Sea Trials

TEWKSBURY, Mass., June 17 (UPI) — The USS Zumwalt (DDG 1000) has passed its acceptance trials, the ship’s electronics developer Raytheon announced Friday.

Raytheon is the prime mission-systems equipment integrator for the Zumwalt-class destroyer program.

Key ship capabilities, including the Raytheon-developed comprehensive Total Ship Computing Environments, were tested as part of the trials, the company said in a statement.

Systems performed well throughout two periods at sea, culminating in the ship’s acceptance by the Navy’s Board of Inspection and Survey.

While underway for the builder’s trial, the onboard Raytheon team also conducted 20 hours of training with members of the pre-commissioning crew.

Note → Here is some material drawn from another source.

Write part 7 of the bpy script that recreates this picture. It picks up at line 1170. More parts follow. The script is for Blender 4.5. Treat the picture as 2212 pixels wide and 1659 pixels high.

“We’re seeing the years of design, development and testing come to life,” Raytheon’s DDG 1000 program ship integration and test director Pat O’Kane said.

In addition to the Total Ship Computing Environment operating well, the engineering control systems, integrated bridge, navigation and electro-optic surveillance systems also performed well in trials.

The ship will sail to Baltimore for its commissioning in October, Raytheon said, and will then head to its home port in San Diego for mission systems activation commencement.

The Total Ship Computing Environment is a single, encrypted network that controls all shipboard computing applications, from the ship’s lights to its radars and weapons systems, Raytheon said.

The ship also features electronic modular enclosures, integrated undersea warfare systems and a MK57 vertical launching system.

The next ship in the class, the USS Michael Monsoor, will be christened Saturday at Bath Iron Works in Maine, Raytheon said.